Members of the British public had donated more than £30m for the victims of the tsunami disaster by last night, the speed and generosity of the response amazing charity bosses.

The reaction to the appeal was described as "unprecedented" - never has so much money been given over such a short period.

But it doesn't matter what the circumstances, or how terrible the disaster, someone's got to be in the wrong somewhere; we've got to be able to take a swipe in some direction. So the paper's leader writer unloads this little item:
[P]erhaps the brutal answer to an impressive display of empathy and charity is that wealthy westerners only really notice distant disasters when wealthy westerners are themselves caught up in them.
Oh, really? Would that unprecedented reaction - to the tune of more than £30m - have been forthcoming if it had been a few dozen British tourists who had died; or not have been forthcoming if there had been no British or European dead among the victims? I think it wouldn't and would have been forthcoming, respectively.

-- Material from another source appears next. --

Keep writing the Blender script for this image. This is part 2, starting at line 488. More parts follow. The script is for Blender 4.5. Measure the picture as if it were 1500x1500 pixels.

There's a companion piece by Jeremy Seabrook which starts in similar vein and gets worse:

As in all natural disasters, the victims are overwhelmingly the poorest.

This time there was something different. The tsunami struck resorts where westerners were on holiday. For the western media, it was clear that their lives have a different order of importance from those that have died in thousands, but have no known biography, and, apparently, no intelligible tongue in which to express their feelings. This is not to diminish the trauma of loss of life, whether of tourist or fisherman. But when we distinguish between "locals" who have died and westerners, "locals" all too easily becomes a euphemism for what were once referred to as natives. Whatever tourism's merits, it risks reinforcing the imperial sensibility.

For this sensibility has already been reawakened by all the human-made, preventable catastrophes. The ruins of Galle and Bandar Aceh called forth images of Falluja, Mosul and Gaza.

It was only a matter of time before this awful disaster came to be appropriated for the favoured political cause of the moment. Strange, isn't it, how the ruins of Galle and Bandar Aceh don't here call forth images of Halabja or of the mass graves of Saddam Hussein's Iraq. This is rank stuff.